As usual, you can’t do everything within the story levels with just these characters, and you will need other characters to obtain all the minikits, treasure items and Blacksmith Designs (for Mithril objects you can get made at the smith in Bree) – I would advise getting the Berserker, who can explode Silver Lego objects and is strong enough to pull the orange lever on certain objects. Certain Mithril objects you can make can do some of the jobs (Mithril Boxing Gloves can pull orange levers, the Mithril Firework can explode Silver Lego objects), but these involve getting lots of Mithril bricks and getting the Blacksmith Designs, which require the special powers in the first place. However, the sense of humour in Lego games is displayed in these Mithril objects, so they are worth getting. My absolute favourite is the Mithril Disco Phial – it is used to illuminate dark places, but it does it with a disco effect and it plays a techno mash-up of dialogue from the film that is one of the greatest things ever (you will never hear some lines of the film in the same way again), especially when you move closer to other characters and it makes them dance uncontrollably.
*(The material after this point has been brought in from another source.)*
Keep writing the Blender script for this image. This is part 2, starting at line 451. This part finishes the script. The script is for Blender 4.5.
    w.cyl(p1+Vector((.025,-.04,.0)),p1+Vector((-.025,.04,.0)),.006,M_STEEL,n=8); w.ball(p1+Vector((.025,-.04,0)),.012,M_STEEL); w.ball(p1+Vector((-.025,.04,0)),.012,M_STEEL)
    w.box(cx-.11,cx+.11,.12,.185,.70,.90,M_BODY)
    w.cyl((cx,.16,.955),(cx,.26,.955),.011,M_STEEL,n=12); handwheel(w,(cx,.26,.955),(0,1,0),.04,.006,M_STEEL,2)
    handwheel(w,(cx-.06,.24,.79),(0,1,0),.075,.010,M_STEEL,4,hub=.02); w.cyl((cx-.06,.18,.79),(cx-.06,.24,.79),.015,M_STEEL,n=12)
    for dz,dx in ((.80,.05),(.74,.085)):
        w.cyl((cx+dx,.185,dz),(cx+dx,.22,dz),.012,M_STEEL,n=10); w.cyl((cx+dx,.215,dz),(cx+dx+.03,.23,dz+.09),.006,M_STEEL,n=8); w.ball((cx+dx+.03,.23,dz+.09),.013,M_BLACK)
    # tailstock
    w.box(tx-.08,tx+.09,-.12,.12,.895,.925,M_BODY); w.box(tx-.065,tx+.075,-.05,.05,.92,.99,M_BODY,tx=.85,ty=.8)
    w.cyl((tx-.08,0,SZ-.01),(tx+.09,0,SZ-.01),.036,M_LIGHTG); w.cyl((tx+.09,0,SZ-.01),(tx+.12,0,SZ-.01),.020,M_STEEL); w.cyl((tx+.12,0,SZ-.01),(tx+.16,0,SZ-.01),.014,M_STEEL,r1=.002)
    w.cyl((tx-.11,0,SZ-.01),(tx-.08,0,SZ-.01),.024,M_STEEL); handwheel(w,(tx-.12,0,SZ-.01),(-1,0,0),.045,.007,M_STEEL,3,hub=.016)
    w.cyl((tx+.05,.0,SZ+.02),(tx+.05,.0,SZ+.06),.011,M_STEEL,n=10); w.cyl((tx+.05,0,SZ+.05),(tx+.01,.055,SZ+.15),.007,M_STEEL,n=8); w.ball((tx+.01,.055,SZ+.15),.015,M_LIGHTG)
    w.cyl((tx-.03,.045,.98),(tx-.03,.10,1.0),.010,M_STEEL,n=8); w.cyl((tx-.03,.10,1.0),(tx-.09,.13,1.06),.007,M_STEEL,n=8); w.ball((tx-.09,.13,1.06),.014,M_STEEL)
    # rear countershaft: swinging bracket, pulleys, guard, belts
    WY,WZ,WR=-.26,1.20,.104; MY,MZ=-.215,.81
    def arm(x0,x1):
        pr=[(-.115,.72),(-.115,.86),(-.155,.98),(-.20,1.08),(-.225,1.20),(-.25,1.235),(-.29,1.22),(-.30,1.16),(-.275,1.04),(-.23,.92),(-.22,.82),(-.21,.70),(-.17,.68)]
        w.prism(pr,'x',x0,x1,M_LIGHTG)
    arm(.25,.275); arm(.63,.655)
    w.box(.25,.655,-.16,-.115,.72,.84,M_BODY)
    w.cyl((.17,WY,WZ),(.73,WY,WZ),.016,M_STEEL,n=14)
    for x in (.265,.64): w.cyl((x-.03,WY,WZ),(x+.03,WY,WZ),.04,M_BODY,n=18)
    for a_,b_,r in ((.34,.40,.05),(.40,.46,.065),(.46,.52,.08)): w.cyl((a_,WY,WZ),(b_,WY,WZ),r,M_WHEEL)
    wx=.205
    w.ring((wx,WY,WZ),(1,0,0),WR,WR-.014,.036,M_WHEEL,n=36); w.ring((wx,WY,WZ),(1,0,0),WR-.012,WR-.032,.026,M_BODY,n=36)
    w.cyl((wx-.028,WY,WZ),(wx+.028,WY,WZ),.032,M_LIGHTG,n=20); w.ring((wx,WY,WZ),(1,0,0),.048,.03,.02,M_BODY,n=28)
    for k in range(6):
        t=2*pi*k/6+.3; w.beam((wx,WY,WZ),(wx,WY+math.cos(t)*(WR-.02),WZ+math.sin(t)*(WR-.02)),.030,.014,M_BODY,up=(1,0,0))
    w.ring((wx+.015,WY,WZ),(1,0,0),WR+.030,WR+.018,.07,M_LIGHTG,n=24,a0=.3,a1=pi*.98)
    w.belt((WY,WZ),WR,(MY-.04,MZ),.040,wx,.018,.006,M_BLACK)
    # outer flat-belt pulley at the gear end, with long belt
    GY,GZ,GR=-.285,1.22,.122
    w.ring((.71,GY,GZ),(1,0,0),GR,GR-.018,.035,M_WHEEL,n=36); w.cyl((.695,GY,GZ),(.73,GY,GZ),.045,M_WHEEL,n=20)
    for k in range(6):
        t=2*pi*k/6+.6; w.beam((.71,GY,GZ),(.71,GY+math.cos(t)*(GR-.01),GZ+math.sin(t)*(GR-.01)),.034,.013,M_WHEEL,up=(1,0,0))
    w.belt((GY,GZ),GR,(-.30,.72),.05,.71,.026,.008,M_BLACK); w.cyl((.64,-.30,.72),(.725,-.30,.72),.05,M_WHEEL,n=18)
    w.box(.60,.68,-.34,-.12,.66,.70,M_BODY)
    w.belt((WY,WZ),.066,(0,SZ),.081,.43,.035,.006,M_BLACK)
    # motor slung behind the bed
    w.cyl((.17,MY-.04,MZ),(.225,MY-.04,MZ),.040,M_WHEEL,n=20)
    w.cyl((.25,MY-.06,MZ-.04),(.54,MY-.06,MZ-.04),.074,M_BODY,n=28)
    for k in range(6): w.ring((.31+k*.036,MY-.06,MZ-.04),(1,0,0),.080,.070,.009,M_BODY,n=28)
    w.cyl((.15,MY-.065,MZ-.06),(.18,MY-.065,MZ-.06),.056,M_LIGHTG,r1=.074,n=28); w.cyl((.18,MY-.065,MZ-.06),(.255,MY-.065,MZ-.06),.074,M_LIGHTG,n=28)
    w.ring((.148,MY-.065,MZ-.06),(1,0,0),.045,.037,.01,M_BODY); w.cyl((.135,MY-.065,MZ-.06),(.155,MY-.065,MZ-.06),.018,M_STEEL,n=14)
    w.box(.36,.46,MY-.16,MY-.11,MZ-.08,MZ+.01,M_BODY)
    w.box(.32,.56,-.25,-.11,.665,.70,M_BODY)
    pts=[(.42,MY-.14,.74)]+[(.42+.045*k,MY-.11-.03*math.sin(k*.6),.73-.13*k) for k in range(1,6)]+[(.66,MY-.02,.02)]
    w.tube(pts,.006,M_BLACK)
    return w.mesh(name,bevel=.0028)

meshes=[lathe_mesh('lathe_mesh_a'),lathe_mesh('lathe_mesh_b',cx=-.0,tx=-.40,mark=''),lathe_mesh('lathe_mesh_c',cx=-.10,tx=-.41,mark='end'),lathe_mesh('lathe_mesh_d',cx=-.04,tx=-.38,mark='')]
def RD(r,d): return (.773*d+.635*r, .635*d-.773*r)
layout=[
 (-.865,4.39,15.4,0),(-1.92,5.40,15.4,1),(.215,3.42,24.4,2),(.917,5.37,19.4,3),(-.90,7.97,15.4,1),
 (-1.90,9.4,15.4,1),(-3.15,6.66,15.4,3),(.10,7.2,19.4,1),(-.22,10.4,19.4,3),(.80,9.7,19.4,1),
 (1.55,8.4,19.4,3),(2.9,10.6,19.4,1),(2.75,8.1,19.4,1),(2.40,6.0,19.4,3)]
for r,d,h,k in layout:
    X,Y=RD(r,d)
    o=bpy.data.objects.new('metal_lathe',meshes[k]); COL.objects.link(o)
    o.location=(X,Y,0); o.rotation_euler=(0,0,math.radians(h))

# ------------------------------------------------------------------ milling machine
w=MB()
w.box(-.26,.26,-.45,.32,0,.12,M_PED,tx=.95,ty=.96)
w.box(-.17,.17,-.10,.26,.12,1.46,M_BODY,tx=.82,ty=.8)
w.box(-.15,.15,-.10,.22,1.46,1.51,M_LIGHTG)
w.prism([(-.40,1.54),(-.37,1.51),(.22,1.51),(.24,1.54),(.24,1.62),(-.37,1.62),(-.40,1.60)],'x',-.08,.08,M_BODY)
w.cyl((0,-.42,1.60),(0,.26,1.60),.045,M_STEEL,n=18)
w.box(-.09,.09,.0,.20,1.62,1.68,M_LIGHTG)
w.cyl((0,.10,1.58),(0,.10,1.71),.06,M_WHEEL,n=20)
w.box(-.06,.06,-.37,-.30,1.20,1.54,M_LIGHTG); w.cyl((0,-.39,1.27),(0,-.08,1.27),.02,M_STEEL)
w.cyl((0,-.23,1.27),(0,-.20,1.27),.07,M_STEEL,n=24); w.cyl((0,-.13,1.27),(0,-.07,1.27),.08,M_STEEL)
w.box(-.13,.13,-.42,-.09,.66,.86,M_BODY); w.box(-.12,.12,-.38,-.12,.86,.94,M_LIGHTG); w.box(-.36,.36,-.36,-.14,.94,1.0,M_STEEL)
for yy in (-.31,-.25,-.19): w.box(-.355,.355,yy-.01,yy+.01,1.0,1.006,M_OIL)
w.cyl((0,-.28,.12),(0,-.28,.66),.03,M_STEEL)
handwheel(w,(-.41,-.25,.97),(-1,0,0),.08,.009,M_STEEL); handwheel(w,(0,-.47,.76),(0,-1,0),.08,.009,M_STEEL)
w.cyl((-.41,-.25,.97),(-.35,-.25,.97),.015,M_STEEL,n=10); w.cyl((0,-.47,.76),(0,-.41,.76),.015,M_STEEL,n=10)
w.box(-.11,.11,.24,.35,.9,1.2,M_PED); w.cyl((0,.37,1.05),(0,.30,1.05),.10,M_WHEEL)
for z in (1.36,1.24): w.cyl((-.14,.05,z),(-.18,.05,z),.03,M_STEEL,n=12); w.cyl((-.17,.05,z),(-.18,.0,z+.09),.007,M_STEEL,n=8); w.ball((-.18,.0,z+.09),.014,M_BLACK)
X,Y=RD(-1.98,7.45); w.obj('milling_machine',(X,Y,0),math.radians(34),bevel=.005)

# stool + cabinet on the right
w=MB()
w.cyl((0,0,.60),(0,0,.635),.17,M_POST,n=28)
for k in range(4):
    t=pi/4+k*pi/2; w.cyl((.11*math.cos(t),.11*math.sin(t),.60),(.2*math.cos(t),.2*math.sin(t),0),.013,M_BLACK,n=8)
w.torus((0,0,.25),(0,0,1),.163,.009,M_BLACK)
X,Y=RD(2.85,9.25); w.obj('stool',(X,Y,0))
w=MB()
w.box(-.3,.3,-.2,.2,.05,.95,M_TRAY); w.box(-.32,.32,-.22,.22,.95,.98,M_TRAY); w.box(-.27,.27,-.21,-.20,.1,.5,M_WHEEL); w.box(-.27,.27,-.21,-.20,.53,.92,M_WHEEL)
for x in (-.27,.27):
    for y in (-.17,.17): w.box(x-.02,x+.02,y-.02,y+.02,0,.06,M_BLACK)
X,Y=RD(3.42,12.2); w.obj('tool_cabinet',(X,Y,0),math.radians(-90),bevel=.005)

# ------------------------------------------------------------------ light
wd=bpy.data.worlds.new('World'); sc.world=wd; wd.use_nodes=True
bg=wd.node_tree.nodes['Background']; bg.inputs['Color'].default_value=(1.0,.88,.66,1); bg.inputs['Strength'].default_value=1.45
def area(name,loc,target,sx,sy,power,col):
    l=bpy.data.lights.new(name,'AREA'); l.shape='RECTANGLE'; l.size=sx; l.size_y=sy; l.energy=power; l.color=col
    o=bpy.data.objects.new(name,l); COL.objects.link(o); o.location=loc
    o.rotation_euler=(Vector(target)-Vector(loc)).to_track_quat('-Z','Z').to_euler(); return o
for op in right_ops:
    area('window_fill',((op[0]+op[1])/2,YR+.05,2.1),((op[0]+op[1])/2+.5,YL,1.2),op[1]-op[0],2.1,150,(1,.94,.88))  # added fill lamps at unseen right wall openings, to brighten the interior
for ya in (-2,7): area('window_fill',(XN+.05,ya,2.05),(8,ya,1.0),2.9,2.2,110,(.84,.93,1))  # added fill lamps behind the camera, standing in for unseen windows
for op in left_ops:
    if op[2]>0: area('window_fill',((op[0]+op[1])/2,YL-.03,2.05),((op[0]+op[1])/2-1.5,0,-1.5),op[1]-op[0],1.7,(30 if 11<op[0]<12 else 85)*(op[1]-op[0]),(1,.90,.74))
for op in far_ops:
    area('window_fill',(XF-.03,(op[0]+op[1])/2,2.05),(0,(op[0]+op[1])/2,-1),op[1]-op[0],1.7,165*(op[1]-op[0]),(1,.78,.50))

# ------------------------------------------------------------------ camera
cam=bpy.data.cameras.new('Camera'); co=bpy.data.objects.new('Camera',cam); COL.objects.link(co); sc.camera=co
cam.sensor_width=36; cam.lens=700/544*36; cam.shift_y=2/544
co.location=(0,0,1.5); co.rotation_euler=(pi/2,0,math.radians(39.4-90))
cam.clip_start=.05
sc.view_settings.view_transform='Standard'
The in-story gameplay is fun, in the usual Lego method: smash everything to collect Lego studs, beat up everyone, solve the puzzles, build things and enjoy yourself. Outside the story, you get to visit and explore all the locations on the map – even the map feels more natural and navigable, as you can magically teleport from one location to another via Map Stones, and you can set a trail of transparent Lego studs (like the ghost studs in Lego Harry Potter) to direct you to the destination of a Mithril brick or unlocked character or a new quest. This is a great little feature, especially because there are so many of these extracurricular activities to enjoy, which again feels more attuned to the RPG style of The Lord of the Rings milieu and makes it a delight to play (unlike the same process in Lego Batman 2). All in all, a very enjoyable game.